You may, if you like, attribute it to "generosity" by individuals indifferent to "math."
> They cost most when a business can bear the costs least.
Shouldn't a reasonable business have been investing forward to avoid this problem? IE, you don't use todays dollars, you use yesterdays dollars.
Its seems the flaw is that they lacked sufficient savvy to invest the pensions in a way where it would be able to build upon itself.
It's more-- you build a tidy SaaS business. It's stable for a while. You want to be generous and skilled workers are in demand, so you offer a pension. This is good for a while, maybe a long while, and you "invest forward" as appropriate.
Then, a competitor disrupts your segment. The competitor is new, and for whatever reason does not have the same legacy pension expense.
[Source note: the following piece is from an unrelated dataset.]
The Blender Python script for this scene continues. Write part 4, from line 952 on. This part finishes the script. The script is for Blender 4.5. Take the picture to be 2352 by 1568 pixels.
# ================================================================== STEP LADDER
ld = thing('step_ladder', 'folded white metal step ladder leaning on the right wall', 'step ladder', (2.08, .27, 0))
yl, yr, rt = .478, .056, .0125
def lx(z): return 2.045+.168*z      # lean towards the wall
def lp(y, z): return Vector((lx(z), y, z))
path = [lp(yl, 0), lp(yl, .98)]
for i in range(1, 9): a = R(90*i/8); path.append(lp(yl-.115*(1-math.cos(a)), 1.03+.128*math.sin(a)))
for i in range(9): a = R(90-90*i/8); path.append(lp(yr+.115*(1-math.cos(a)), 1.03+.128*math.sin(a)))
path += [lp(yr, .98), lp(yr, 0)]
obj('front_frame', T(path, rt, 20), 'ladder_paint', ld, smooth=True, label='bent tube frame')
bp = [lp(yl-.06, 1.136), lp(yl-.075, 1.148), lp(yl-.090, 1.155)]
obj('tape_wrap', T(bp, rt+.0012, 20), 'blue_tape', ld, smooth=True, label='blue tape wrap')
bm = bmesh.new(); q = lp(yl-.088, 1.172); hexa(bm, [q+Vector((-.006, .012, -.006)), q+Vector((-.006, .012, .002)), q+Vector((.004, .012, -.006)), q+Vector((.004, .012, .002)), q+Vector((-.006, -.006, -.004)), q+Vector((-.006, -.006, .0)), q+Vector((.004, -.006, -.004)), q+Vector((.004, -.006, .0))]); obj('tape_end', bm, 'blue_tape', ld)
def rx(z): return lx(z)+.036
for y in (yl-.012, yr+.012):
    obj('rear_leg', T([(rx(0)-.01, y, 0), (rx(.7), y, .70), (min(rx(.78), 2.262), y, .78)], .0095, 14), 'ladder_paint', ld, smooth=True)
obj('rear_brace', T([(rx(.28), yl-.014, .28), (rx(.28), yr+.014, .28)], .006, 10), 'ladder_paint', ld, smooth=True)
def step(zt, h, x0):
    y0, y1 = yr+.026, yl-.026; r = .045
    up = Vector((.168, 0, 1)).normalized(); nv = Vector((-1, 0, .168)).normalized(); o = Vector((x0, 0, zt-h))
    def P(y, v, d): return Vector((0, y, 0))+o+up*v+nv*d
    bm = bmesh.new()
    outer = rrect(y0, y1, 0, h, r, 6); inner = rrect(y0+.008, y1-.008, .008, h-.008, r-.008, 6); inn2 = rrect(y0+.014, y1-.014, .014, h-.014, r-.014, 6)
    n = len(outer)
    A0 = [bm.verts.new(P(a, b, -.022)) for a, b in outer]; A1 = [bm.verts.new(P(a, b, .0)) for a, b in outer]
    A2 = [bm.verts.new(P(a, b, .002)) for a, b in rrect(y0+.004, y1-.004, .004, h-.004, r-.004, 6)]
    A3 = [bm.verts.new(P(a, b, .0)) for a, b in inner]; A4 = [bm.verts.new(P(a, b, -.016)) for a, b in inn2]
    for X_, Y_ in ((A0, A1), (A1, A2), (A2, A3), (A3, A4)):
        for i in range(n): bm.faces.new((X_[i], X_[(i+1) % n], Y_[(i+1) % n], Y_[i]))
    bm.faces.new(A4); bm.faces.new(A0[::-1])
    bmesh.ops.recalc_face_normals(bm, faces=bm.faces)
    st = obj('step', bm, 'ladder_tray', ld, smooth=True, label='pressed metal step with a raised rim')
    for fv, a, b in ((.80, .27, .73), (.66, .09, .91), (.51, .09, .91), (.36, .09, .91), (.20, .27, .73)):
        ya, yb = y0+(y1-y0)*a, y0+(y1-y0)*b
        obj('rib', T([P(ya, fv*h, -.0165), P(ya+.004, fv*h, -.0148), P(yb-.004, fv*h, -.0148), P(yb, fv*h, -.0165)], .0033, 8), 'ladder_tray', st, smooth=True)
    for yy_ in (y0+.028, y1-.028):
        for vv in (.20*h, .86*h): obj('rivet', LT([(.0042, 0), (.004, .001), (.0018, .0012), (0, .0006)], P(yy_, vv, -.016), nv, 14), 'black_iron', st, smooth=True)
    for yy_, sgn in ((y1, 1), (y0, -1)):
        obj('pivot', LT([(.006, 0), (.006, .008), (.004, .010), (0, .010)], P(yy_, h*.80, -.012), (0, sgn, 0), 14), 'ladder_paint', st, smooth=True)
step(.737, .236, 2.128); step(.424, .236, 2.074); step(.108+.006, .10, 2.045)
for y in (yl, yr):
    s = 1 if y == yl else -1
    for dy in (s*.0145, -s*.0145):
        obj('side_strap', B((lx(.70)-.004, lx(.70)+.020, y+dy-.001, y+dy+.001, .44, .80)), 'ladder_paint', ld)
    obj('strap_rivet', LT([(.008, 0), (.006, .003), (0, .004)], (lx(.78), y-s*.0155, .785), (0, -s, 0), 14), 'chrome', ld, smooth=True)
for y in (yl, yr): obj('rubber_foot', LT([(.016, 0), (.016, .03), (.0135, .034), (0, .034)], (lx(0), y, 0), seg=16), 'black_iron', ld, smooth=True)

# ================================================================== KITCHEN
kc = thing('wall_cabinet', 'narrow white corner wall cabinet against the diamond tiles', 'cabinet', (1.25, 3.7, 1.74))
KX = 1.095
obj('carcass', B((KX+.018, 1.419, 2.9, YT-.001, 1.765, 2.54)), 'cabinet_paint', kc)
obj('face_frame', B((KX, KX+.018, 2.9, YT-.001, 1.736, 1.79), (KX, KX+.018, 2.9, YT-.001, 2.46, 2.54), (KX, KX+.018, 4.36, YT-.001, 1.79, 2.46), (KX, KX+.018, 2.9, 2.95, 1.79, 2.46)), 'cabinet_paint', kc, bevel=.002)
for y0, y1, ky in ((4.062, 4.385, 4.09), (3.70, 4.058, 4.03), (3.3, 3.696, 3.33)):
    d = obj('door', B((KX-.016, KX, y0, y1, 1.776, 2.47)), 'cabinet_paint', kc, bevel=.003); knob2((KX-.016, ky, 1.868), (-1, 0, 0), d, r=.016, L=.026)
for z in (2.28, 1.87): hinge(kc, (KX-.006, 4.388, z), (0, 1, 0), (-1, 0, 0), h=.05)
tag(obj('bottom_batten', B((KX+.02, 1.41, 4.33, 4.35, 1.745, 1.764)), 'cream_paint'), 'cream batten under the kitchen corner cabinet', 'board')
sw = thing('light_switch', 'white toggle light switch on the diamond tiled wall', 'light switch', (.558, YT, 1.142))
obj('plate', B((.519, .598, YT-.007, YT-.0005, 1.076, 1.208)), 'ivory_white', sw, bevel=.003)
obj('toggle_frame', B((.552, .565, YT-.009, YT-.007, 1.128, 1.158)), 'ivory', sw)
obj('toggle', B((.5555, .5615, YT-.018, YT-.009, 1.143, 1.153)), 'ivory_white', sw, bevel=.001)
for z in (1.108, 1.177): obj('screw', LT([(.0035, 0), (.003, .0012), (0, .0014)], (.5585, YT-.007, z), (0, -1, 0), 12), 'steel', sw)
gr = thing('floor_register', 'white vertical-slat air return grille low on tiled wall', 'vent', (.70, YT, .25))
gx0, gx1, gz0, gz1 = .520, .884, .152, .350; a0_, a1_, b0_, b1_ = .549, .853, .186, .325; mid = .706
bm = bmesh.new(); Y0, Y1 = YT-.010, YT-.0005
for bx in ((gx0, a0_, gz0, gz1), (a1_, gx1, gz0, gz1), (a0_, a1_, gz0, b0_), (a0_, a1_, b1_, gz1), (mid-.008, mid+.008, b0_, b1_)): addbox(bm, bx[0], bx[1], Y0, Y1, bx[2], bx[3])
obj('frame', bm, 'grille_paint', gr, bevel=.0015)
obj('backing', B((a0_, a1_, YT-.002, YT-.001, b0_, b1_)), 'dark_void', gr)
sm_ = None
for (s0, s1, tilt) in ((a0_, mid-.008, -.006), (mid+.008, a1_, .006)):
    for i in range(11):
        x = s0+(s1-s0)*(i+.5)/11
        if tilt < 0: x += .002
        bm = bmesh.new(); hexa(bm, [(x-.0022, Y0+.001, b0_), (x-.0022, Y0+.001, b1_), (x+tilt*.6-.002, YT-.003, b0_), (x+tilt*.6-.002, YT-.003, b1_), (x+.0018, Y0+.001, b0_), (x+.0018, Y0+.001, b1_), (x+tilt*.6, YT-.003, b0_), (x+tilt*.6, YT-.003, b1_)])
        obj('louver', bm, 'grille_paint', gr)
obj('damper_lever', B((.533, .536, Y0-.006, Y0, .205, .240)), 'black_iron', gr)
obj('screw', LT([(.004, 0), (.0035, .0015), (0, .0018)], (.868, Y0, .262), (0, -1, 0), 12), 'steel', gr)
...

In order to compete, you must invest. But your pension expense in particular does not allow this.
What does the legacy enterprise do in this situation? In many cases in the 20th century, per Patrick, the business lost relevancy and slowly went bankrupt.
I think they're mad at a society that promised generous pensions in exchange for lower wages, and then (for various reasons) didn't deliver them.
It's worth noting that a lot of shares in publicly traded companies are held by retirement and pension funds.
Money paid to a shareholder is money not paid to the person doing the labor and vice-versa.
That's not to say that pension funds are the sole reason that wages haven't kept up with costs over the last 50-ish years, but it doesn't help, particularly when management/the oligarchs are compensated mainly using the same shares that those retirement and pension funds use to generate revenues for the people they cover.